The grants approved Tuesday will give the program a foundation, Foster said.

"These are grants to feed the process," Foster said. "They are going to tie together the network in place and create more productive kinds of collaboration."

According to an MU news release, the grant is divided into two types of grants, network proposals and fellow proposals. The money awarded to MU faculty is intended to help create new growth and relationships in each of the five initiative areas. Network proposals involve activities that help build relationships, create new collaborations and deepen MU's presence in each of the five areas.

Fellow proposals are grants that will seed substantive education, research and service as well as enhance MU's existing prominences in the five initiative areas.

"It is important to emphasize that the two request for proposals are complementary, and both are essential foundations for the success of the Mizzou Advantage," the request for proposals stated.

According to the news release, 11 network proposals and 15 fellow proposals were awarded this year representing more than 50 departments and emphasis areas across MU.
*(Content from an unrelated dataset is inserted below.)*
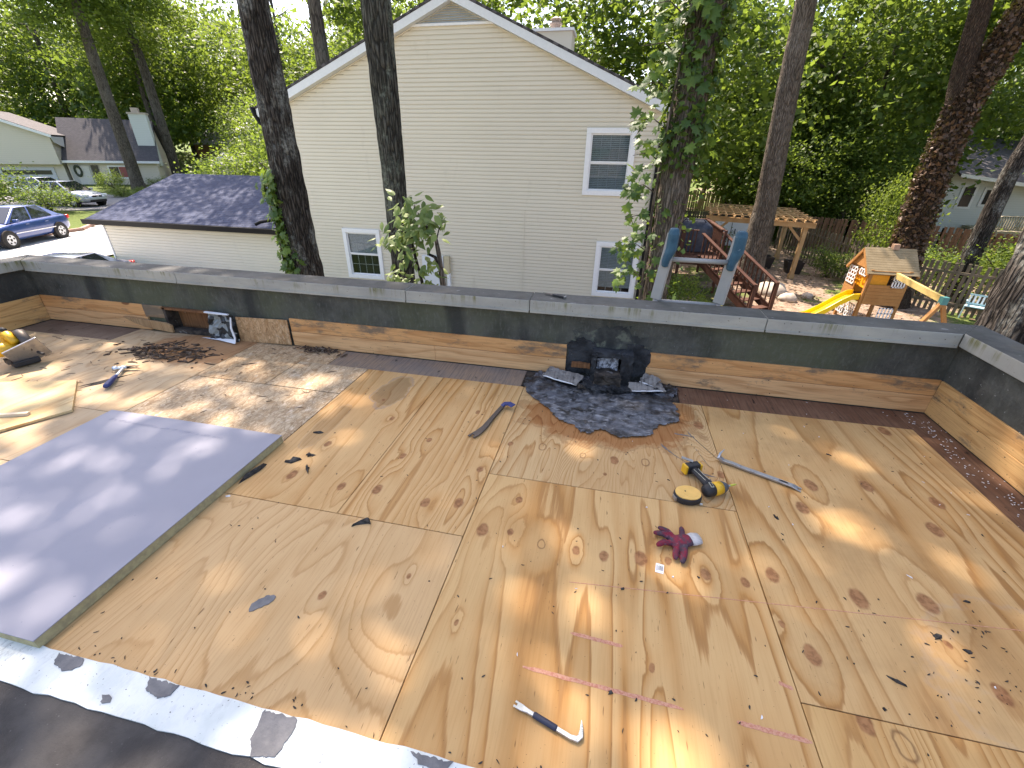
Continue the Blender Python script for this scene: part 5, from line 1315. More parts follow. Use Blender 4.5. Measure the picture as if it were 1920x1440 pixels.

Foster discussed the mission of the program as one that will build upon itself over time and promote collaboration between faculty, corporate partners and other organizations on and off campus.

"The question is how do we bring them together to collaborate in a new productive way?" Foster said. "You'd be surprised how many people we bring in to a room that are working on very similar projects and have never even heard of one another."

Over the next several years, the program will expand and MU will no longer need to provide grants, Foster said. With the help of the grants being awarded now, the programs involved will be more competitive to receive grants and contracts as well as gaining faculty recognition.